Double Trouble? Board Approves Cheerleading Changes

by Hailey Elder | Class of 2018 | Dec. 12, 2017

   After being petitioned by student athletes who also wish to cheer, the school board approved making cheerleading at Hudson High School an extracurricular activity rather than a sport.

Why the change?

   According to the superintendent, Dr. Anthony Voss, both he and the school board were in support of the change in policy for various reasons.

   First, they felt cheerleading did not meet the criteria to be classified as a sport because cheerleaders at Hudson school do not participate in any form of competition. Second, they were compelled by the athletes who expressed wanting more opportunity at HHS. Lastly, they felt having more students in school activities strengthens both the activity and the school.

Experiencing growth

   The decision has affected the number of cheerleaders on the team.

   Due to the policy, the original team of 11 became a team of 17, making this year’s team the largest in Hudson history. Joining the squad were four volleyball players and two cross country runners.

Not all change is good

   To the surprise of some, junior Grace Jorgensen, who started her third year in cross country ranked 13th in the state, was one of the runners who opted to also do fall cheer. Jorgensen, who thought it would be challenging to juggle the responsibilities of both activities never thought of the biggest drawback she’s faced- the cost.

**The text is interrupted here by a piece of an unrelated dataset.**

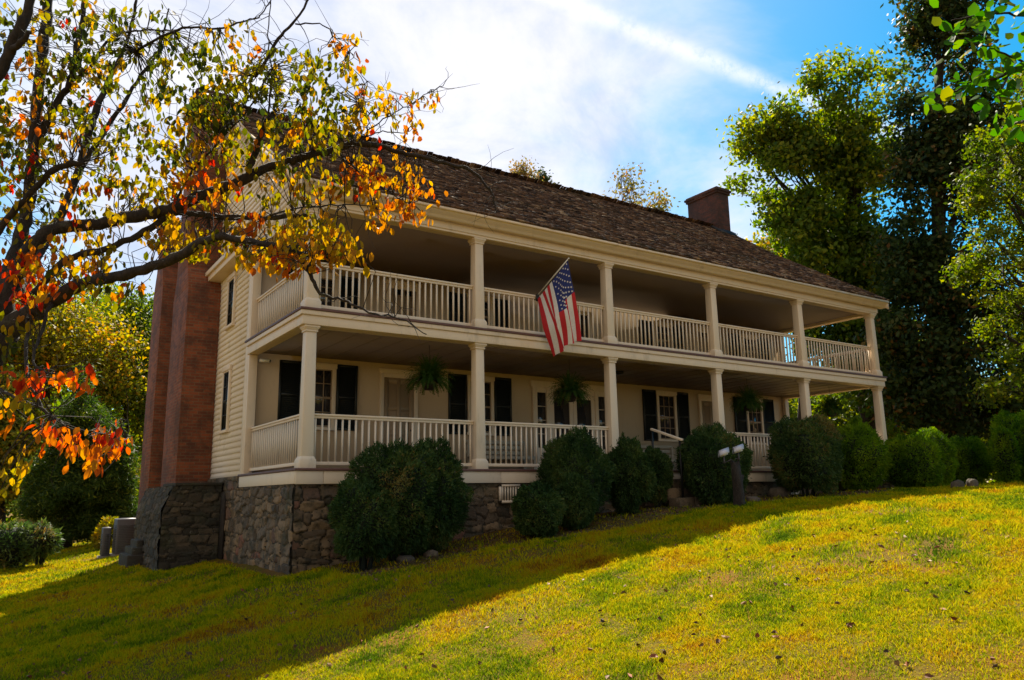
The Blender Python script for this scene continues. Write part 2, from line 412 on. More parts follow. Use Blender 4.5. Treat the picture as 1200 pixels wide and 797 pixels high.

   “It’s really expensive!” said Jorgensen who has had to spend

over a hundred dollars in sport gear, not including her $120 running shoes.

   The decision has not only affected the ones involved in cheer and sports, but also their teammates. Although she sees the good in the change as well, junior volleyball player Olivia Kolterman worries that the two activities together have overwhelmed her teammates.

   Cheerleader Katelyn Pint also sees challenges with the decision. “It is hard to have practices, teach cheers and work on stunts when we have to work around their schedules,” said junior Katelyn Pint, who has been a football cheerleader for three years.

Better than expected

   Despite these challenges, the dual participation has gone smoother than anyone anticipated. “I think it’s a great thing to have girls who can do both. The girls who are doing both are glad they have the new opportunity to try something they couldn’t before,” said senior Lauren Murray, varsity volleyball.

Looking ahead

   Switching cheerleading to an extracurricular is probationary this year. Dr. Voss is undecided on whether or not he will recommend this continue next year.  “It’s too early to tell,” said Voss, who plans to see how it will affect winter sports season. Dr. Voss is optimistic to the policy. “I’m willing to try it [because] I want [students] to have as many opportunities as you can.”

   Fall coaches are behind the policy in the future, too. Cross country coach Sherri Selenke said, “ I think this has shown that it is manageable and workable and allows the students to be involved more with extracurricular activities.”